▸ Data excerpt:
------------------------------
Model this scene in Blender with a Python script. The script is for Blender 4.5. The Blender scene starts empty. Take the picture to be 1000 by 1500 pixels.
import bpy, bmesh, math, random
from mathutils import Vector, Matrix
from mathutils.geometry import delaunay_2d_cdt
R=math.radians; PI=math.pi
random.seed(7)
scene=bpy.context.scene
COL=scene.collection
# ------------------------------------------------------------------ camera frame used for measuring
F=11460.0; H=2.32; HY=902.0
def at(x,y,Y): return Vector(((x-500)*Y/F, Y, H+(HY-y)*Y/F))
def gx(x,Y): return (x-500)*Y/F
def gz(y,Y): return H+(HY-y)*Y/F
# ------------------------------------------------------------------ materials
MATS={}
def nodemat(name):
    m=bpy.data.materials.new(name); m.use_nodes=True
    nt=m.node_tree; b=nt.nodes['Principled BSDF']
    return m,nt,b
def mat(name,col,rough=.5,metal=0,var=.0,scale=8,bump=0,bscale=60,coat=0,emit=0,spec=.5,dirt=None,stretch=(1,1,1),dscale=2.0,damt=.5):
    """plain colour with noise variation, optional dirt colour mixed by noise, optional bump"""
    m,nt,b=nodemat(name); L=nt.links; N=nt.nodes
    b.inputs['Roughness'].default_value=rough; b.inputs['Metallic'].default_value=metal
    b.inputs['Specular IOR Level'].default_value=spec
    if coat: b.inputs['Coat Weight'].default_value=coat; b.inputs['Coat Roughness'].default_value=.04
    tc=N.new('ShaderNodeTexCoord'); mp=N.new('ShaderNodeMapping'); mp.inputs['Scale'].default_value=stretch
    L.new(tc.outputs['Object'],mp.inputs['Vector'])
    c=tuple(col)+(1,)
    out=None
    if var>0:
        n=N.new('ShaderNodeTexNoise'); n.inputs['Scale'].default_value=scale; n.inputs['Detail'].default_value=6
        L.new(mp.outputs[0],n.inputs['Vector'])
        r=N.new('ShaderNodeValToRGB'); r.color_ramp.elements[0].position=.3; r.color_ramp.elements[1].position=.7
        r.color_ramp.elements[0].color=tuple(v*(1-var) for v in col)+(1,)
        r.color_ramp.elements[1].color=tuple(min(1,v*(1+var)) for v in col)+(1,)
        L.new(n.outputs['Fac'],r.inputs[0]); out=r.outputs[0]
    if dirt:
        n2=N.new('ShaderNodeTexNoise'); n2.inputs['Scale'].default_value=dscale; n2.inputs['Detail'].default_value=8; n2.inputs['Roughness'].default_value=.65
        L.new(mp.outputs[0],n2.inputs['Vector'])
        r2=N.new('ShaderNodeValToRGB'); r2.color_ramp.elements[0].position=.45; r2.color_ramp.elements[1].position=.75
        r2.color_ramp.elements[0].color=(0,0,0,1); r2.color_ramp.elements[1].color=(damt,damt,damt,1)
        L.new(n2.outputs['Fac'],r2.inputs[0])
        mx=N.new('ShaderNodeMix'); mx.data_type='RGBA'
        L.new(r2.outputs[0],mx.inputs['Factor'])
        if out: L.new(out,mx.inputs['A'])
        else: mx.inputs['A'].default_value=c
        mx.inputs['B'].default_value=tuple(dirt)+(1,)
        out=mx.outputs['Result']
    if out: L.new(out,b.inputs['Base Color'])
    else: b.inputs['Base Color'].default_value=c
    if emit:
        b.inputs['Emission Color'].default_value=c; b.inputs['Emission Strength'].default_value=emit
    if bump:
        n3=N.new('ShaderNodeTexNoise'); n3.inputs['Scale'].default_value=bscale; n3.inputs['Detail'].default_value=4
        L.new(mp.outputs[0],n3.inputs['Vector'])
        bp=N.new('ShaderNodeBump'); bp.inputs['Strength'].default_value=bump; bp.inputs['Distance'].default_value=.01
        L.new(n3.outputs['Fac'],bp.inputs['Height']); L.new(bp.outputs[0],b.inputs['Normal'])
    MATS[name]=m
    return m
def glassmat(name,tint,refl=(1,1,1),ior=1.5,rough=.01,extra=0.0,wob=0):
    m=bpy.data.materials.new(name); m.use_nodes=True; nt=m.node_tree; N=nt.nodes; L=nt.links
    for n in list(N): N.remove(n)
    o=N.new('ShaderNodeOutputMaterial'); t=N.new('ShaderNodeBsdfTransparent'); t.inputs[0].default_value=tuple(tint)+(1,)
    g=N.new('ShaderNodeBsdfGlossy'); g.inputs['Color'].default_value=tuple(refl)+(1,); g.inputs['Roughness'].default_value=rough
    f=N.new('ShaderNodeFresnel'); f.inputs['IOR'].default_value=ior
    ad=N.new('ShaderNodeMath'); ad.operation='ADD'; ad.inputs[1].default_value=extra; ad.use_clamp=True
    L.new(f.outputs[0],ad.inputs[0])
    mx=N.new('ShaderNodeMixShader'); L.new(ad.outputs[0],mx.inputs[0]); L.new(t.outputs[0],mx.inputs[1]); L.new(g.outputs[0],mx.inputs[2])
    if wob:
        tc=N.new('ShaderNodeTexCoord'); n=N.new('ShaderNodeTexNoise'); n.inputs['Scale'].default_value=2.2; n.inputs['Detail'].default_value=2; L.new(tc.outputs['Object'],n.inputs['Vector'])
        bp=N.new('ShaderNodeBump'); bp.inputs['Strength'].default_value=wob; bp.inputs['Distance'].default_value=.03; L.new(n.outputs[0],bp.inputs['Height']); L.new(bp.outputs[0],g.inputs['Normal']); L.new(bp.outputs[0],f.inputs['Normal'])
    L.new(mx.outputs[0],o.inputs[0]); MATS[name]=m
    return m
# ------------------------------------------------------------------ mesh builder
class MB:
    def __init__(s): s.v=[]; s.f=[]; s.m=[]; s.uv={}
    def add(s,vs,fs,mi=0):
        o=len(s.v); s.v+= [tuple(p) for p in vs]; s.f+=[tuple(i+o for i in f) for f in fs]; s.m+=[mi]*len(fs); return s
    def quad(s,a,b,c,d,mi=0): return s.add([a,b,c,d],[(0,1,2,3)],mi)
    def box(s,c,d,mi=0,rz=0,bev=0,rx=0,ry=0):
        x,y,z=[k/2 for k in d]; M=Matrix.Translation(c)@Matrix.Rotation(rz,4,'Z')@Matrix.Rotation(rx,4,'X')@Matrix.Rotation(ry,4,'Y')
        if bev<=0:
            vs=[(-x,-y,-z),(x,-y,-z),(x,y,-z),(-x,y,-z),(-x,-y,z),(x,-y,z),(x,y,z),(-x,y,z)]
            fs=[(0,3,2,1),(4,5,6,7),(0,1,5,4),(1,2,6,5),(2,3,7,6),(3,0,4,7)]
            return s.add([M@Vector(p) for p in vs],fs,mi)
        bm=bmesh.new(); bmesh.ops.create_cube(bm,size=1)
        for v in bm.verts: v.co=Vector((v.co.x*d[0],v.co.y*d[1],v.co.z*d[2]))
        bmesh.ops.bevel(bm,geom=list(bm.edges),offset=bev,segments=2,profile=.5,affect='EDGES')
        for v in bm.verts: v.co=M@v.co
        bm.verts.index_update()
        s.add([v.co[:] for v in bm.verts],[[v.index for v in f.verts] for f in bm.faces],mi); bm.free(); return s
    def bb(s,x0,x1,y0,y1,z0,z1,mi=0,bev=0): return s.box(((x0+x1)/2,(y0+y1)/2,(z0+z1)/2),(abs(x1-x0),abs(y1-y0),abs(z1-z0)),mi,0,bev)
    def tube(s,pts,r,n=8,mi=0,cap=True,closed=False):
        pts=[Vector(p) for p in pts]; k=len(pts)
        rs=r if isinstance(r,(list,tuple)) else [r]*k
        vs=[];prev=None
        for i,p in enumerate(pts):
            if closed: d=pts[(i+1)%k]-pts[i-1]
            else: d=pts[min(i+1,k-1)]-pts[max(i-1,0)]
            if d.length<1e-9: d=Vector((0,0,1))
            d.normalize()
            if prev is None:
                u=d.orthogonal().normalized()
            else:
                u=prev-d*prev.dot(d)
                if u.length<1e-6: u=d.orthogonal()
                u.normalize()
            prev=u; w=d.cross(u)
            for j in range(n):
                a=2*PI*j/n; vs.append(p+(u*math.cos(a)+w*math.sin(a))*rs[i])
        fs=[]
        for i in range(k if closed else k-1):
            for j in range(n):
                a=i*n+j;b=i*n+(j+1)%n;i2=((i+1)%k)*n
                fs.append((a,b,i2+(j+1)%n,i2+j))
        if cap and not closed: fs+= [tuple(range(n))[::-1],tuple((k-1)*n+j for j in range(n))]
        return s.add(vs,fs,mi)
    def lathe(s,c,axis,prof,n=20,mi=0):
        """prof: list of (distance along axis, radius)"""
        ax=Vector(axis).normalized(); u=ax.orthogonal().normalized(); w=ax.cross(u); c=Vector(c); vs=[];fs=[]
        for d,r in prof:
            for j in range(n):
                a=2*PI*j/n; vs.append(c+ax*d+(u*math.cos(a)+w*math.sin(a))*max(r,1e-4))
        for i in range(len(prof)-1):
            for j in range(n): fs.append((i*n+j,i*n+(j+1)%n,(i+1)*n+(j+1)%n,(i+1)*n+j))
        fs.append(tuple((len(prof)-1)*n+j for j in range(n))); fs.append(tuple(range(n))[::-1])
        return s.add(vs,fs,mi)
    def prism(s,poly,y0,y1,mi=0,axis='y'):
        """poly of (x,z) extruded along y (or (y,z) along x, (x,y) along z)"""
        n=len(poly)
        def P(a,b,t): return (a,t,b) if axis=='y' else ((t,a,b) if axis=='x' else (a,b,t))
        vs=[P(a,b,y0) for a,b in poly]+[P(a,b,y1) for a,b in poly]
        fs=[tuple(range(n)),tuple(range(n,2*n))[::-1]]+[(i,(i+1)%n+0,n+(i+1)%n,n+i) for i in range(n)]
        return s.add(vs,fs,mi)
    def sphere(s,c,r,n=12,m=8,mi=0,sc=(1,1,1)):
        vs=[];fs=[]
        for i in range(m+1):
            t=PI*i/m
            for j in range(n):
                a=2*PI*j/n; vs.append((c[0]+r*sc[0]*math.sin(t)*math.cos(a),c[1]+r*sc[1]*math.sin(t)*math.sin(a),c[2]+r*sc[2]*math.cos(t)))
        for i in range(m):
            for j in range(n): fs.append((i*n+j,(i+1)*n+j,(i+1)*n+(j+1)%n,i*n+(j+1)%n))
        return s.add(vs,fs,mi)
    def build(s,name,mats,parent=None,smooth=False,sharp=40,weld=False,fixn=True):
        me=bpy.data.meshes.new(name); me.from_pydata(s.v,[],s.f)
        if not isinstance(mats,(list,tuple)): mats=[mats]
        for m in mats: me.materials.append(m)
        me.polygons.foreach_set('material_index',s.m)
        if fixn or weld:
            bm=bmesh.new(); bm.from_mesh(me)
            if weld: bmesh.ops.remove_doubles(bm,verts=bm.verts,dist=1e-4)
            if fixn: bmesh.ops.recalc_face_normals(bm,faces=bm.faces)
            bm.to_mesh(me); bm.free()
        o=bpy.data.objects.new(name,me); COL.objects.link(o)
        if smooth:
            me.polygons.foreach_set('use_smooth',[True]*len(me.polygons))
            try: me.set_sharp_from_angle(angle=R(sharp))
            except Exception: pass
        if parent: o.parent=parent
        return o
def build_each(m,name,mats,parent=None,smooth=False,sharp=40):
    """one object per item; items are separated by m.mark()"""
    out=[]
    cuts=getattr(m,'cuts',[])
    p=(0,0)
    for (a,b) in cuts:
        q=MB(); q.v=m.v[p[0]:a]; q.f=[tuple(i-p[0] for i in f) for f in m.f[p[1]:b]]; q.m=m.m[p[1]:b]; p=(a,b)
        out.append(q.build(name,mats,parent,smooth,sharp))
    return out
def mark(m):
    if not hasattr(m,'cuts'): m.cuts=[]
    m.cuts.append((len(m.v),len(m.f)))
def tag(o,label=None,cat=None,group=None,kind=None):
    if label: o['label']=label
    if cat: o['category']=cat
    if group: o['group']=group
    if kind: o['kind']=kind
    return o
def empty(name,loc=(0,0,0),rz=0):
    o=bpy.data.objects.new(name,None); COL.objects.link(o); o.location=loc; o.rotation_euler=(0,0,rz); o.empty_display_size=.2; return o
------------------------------
▸ What needs to be done: Provide solely the number of lines in the data that include the word "with".

▸ Task answer: 2